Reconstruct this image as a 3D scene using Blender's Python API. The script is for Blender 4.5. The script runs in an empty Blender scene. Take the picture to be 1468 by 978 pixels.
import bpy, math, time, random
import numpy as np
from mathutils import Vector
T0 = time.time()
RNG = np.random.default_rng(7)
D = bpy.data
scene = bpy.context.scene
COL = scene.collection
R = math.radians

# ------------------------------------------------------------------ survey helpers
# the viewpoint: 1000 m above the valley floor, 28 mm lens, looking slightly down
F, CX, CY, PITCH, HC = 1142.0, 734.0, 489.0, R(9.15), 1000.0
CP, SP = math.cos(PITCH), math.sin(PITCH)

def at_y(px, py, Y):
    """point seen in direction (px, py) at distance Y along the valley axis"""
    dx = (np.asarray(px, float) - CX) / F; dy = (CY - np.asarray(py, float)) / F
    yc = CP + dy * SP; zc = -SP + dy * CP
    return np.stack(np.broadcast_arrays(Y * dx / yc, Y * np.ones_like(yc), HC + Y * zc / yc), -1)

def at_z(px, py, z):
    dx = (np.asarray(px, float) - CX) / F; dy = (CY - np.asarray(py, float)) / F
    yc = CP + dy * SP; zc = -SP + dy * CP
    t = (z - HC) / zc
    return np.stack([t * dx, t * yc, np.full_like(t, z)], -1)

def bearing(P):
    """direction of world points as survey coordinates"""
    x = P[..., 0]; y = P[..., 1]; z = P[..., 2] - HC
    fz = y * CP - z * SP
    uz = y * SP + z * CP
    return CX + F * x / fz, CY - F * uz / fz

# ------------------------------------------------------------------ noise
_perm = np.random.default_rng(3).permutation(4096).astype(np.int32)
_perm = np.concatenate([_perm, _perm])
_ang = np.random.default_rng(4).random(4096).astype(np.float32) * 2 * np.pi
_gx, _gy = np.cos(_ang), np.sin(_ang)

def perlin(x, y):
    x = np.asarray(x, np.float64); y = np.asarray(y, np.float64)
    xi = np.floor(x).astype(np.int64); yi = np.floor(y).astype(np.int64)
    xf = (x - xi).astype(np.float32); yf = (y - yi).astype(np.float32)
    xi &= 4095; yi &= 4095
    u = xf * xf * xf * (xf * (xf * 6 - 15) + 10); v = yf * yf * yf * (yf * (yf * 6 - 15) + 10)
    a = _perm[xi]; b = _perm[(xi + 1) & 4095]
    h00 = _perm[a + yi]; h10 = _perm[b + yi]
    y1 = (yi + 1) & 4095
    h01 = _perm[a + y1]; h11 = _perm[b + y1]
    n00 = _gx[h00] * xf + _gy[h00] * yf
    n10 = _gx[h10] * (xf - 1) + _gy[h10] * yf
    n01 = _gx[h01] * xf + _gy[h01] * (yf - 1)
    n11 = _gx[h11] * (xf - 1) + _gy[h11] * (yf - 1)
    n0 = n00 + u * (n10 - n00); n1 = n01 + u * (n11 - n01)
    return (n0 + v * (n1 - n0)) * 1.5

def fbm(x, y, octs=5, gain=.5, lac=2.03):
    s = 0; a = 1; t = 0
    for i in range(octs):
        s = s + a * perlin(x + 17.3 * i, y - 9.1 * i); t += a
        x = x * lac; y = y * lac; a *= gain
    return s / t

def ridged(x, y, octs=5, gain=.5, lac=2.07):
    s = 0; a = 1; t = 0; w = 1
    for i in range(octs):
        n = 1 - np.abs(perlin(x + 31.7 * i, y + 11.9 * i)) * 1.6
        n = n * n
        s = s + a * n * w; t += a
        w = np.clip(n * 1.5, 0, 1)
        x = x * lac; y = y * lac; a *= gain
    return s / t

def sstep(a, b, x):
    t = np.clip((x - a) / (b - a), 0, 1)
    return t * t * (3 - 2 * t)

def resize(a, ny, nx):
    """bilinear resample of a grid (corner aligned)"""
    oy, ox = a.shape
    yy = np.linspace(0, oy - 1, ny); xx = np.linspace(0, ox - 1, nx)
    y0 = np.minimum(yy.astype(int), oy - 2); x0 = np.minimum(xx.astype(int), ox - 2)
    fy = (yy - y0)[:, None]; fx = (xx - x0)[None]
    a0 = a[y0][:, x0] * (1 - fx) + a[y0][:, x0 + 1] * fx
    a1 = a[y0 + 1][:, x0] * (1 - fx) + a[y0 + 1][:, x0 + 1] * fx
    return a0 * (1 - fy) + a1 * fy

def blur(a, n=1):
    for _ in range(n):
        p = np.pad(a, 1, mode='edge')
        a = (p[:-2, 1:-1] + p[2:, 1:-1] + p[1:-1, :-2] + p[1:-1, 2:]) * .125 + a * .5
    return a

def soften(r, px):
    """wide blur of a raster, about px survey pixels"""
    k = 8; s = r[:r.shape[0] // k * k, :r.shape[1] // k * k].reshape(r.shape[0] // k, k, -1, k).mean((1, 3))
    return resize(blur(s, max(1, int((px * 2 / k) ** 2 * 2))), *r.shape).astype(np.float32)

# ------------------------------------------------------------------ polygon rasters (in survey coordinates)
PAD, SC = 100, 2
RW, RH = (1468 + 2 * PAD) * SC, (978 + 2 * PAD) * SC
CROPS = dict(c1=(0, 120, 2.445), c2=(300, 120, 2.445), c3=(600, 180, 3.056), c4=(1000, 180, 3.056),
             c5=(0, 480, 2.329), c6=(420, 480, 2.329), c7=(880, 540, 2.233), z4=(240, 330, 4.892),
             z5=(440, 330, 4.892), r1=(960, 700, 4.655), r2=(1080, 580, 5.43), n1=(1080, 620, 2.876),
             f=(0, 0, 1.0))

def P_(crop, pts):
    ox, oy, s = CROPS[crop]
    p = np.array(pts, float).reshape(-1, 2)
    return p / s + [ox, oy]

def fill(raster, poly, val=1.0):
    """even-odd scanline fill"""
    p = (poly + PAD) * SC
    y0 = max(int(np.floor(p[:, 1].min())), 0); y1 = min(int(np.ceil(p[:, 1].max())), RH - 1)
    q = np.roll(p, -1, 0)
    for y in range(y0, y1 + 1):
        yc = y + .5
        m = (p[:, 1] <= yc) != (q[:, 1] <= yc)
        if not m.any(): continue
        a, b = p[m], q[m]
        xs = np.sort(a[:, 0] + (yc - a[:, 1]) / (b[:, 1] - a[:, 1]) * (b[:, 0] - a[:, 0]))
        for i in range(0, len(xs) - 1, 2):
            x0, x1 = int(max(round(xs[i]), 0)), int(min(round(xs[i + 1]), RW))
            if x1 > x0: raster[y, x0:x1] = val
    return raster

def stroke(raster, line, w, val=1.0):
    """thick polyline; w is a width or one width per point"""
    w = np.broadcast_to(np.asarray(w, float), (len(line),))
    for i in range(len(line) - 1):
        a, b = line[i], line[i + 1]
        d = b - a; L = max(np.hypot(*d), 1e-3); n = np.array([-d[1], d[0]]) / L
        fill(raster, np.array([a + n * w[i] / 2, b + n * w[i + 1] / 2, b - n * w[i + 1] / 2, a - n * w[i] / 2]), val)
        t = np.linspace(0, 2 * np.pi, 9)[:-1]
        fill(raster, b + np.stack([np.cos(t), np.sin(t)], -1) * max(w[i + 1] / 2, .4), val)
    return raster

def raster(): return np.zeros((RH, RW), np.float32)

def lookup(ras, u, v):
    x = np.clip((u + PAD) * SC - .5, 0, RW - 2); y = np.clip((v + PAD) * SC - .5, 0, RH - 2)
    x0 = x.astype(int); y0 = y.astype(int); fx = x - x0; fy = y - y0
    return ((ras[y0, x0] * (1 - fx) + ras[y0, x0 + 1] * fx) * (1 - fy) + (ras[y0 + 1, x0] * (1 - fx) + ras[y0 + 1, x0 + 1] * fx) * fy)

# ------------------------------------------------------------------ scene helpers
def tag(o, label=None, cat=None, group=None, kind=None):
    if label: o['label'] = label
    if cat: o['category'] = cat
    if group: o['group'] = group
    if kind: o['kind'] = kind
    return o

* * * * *

→ **Task goal**
Repeat, word for word, the lines from the opening of the material through the line containing "R = math.radians".

→ **Task response**
Reconstruct this image as a 3D scene using Blender's Python API. The script is for Blender 4.5. The script runs in an empty Blender scene. Take the picture to be 1468 by 978 pixels.
import bpy, math, time, random
import numpy as np
from mathutils import Vector
T0 = time.time()
RNG = np.random.default_rng(7)
D = bpy.data
scene = bpy.context.scene
COL = scene.collection
R = math.radians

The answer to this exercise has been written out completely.